WHAT TO PRODUCE |
In the listing that follows, retype every line from the first through the one containing "col = scene.collection". Pictures are to be left out.

RAW DATA |
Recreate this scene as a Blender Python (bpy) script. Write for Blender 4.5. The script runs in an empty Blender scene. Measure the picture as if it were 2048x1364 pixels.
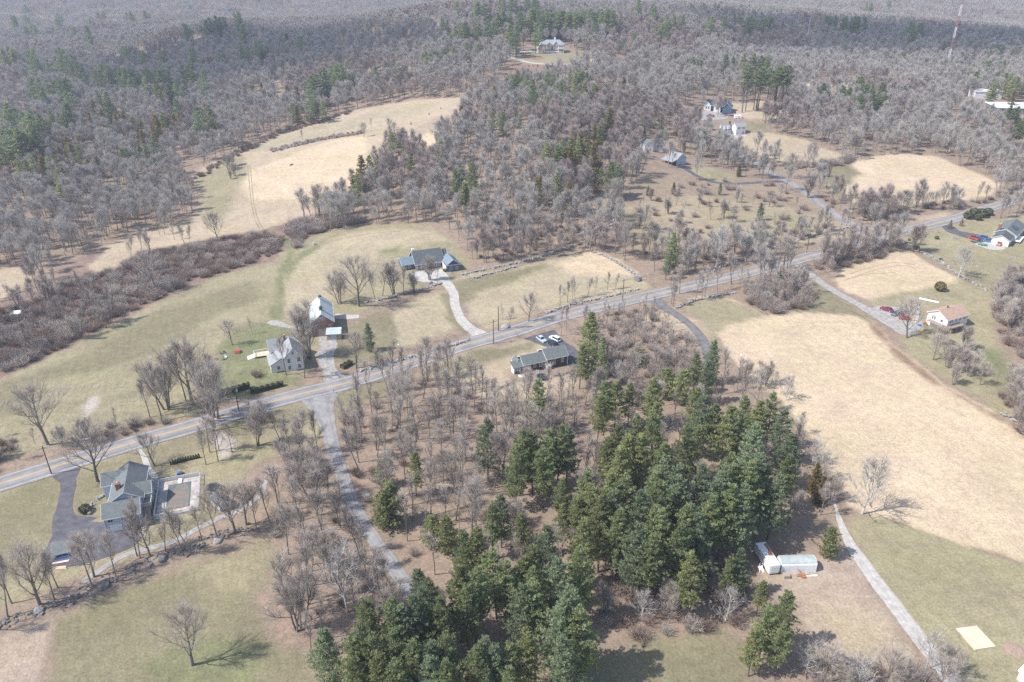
import bpy, math, random
import numpy as np
from mathutils import Vector, Matrix
R = math.radians
random.seed(11)
rng = np.random.default_rng(11)
scene = bpy.context.scene
col = scene.collection

# ------------------------------------------------------------------ camera, sky, sun, exposure
H, PITCH, F = 118.0, R(27.5), 1550.0 / 2048.0
cam_d = bpy.data.cameras.new('camera'); cam = bpy.data.objects.new('camera', cam_d); col.objects.link(cam)
cam.location = (0, 0, H); cam.rotation_euler = (R(90) - PITCH, 0, 0)
cam_d.sensor_width = 36; cam_d.lens = 36 * F; cam_d.clip_start = 1; cam_d.clip_end = 20000
scene.camera = cam
SUN_EL, SUN_AZ = 50.0, 16.0      # light travels towards +x, turned 16 degrees towards +y
world = bpy.data.worlds.new('World'); scene.world = world; world.use_nodes = True
wn = world.node_tree.nodes; wl = world.node_tree.links
sky = wn.new('ShaderNodeTexSky'); sky.sky_type = 'NISHITA'; sky.sun_disc = False
sky.sun_elevation = R(SUN_EL); sky.air_density = 1.0; sky.dust_density = 1.0
sdir = Vector((-math.cos(R(SUN_AZ)) * math.cos(R(SUN_EL)), -math.sin(R(SUN_AZ)) * math.cos(R(SUN_EL)), math.sin(R(SUN_EL))))
sky.sun_rotation = math.atan2(sdir.x, sdir.y)
wl.new(sky.outputs[0], wn['Background'].inputs[0]); wn['Background'].inputs[1].default_value = 0.13
sun_d = bpy.data.lights.new('sun', 'SUN'); sun_d.energy = 4.3; sun_d.angle = R(0.6); sun_d.color = (1.0, 0.955, 0.90)
sun = bpy.data.objects.new('sun', sun_d); col.objects.link(sun)
sun.rotation_euler = sdir.to_track_quat('Z', 'Y').to_euler()
vs = scene.view_settings; vs.view_transform = 'Standard'; vs.look = 'None'; vs.gamma = 1.0; vs.use_curve_mapping = False
vs.exposure = 0.74
cy = scene.cycles
cy.max_bounces = 4; cy.diffuse_bounces = 2; cy.glossy_bounces = 2; cy.transmission_bounces = 2; cy.volume_bounces = 0
cy.transparent_max_bounces = 4; cy.use_denoising = False; cy.use_adaptive_sampling = False
cy.sample_clamp_indirect = 3.0

# ------------------------------------------------------------------ terrain
SP, CP = math.sin(PITCH), math.cos(PITCH)
def ray(px, py):
    u = (np.asarray(px, float) - 1024) / 2048 / F; v = (682 - np.asarray(py, float)) / 2048 / F
    d = np.stack([u, CP + v * SP, -SP + v * CP], -1)
    return d / np.linalg.norm(d, axis=-1, keepdims=True)
CTRL = [  # photo x, photo y, height
 (0,1364,0),(1000,1364,0),(2048,1364,0),(0,1000,0),(700,1000,0),(1400,1000,0),(2048,1000,0),
 (0,700,-2),(400,700,0),(1024,700,0),(1500,700,0),(2048,700,0),(100,560,-5),(300,560,-5),(560,480,-3),
 (700,560,0),(900,520,1),(1200,540,0),(1500,540,0),(1800,460,1),(2040,400,2),(1000,430,4),(1300,420,4),(1600,440,1),
 (430,500,-4),(200,530,-5),(0,470,-6),(0,400,-6),(250,400,-6),(100,330,-4),(370,355,-4),(500,290,2),(550,380,-1),
 (700,380,2),(700,215,8),(850,250,14),(950,200,20),(820,330,10),(900,350,8),(1100,350,10),(1100,250,20),(1000,300,14),
 (1250,300,10),(1350,325,6),(1300,290,8),(1475,268,7),(1435,222,12),(1520,240,12),(1600,300,6),(1700,350,3),(1850,360,2),
 (2000,370,2),(1900,260,7),(2030,215,12),(1700,180,14),(1400,150,20),(1250,180,24),
 (1100,110,31),(1020,112,30),(1180,116,30),(1100,128,29.5),(1060,160,25),(960,180,22),(1100,97,31),(1250,110,28),
 (900,95,33),(750,85,31),(600,100,24),(450,140,10),(1000,50,42),(750,60,37),(1250,60,38),(550,75,24),(0,250,0),(100,250,0),(250,250,0),(400,230,2),
 (0,150,4),(150,150,4),(300,130,6),(0,60,6),(300,50,8),(1500,90,20),(1750,70,26),(1900,80,22),(2048,100,14),(1892,140,12),
]
WCTRL = [ # world x, y, height (beyond the ridges)
 (0,60,0),(-120,40,0),(120,40,0),(0,10,0),(0,-40,0),(-60,930,44),(230,930,40),(-300,860,34),(0,1180,8),(-350,1180,2),(-600,1000,0),(300,1250,6),(700,1250,6),(450,1300,8),
 (-700,1500,10),(0,1600,18),(600,1700,22),(1200,1600,22),(-1000,2200,52),(0,2300,60),(1000,2300,58),(2200,2300,60),(-2200,2000,48),
 (-2500,3200,120),(0,3400,130),(2500,3200,125),(-4500,4500,190),(0,5500,230),(4500,4500,190),(-700,600,0),(-1200,900,6),(900,500,6),(1300,900,14),
 (-400,200,-4),(400,200,0),(-900,300,-4),(900,250,2),
]
def _uv(x, y):
    r = np.sqrt(x * x + y * y) + 40.0
    return np.stack([np.arctan2(x, y + 40.0) * 2.6, np.log(r) * 2.2], -1)
_c = []
for px, py, z in CTRL:
    d = ray(px, py); t = (z - H) / d[2]; _c.append((d[0] * t, d[1] * t, z))
_c += WCTRL
_c = np.array(_c, float); _cu = _uv(_c[:, 0], _c[:, 1])
def _phi(r2): return 0.5 * r2 * np.log(r2 + 1e-9)
_n = len(_c)
_A = np.zeros((_n + 3, _n + 3)); _A[:_n, :_n] = _phi(((_cu[:, None] - _cu[None]) ** 2).sum(-1)) + np.eye(_n) * 0.004
_A[:_n, _n] = 1; _A[:_n, _n + 1:] = _cu; _A[_n:, :_n] = _A[:_n, _n:].T
_w = np.linalg.solve(_A, np.r_[_c[:, 2], 0, 0, 0])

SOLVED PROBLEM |
Recreate this scene as a Blender Python (bpy) script. Write for Blender 4.5. The script runs in an empty Blender scene. Measure the picture as if it were 2048x1364 pixels.
import bpy, math, random
import numpy as np
from mathutils import Vector, Matrix
R = math.radians
random.seed(11)
rng = np.random.default_rng(11)
scene = bpy.context.scene
col = scene.collection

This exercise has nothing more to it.